Head and Hands was the ultimate boot camp example of this, with my instructor David Luce. Initially I was highly intimidated by him, as he was the expectation that I had for an instructor of high caliber at Art Center. (-This was why of course, I came here.) Knowledgeable and passionate with a long resume of work, David made me discredit my work and what I thought I knew. No compliments and no rewards. It was important to begin anew and strip me bare ass white. It was scary to abandon that which I had become so accustomed to doing in art. 
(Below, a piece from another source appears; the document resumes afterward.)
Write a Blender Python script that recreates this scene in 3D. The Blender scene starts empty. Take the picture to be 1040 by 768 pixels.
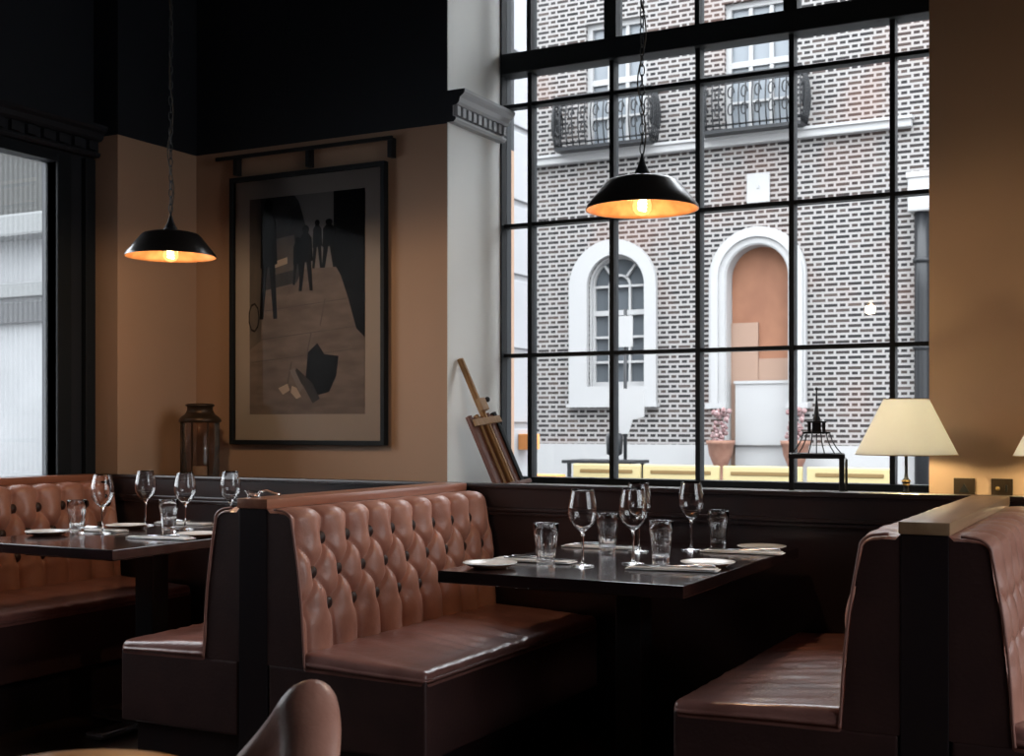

I sat down at the end of the semester and discussed my progress with David clenching to every compliment that he gave me as being sincere, because I knew that by then I had run the gauntlet, huffing and puffing all the way to the finish line.  David told me one thing in particular that really stuck in my mind: “I’m not worried about you Lee. I know you are going to succeed. You have a method to how you work.” By the time it was over, I had such a deep seated respect and admiration for him and how he does things, not only in art, but in teaching, it was hard not to like him and thank him for everything he had done.  

Remy was a portrait of another student in the class and was one of the final pieces of the semester. I got a bit into design and scared of messing up a good start so it became too controlled.  I think part of the problem as well is I do sometimes try to emulate other artists too much, – as with this piece, so my work comes out a tad boring because others have already done it.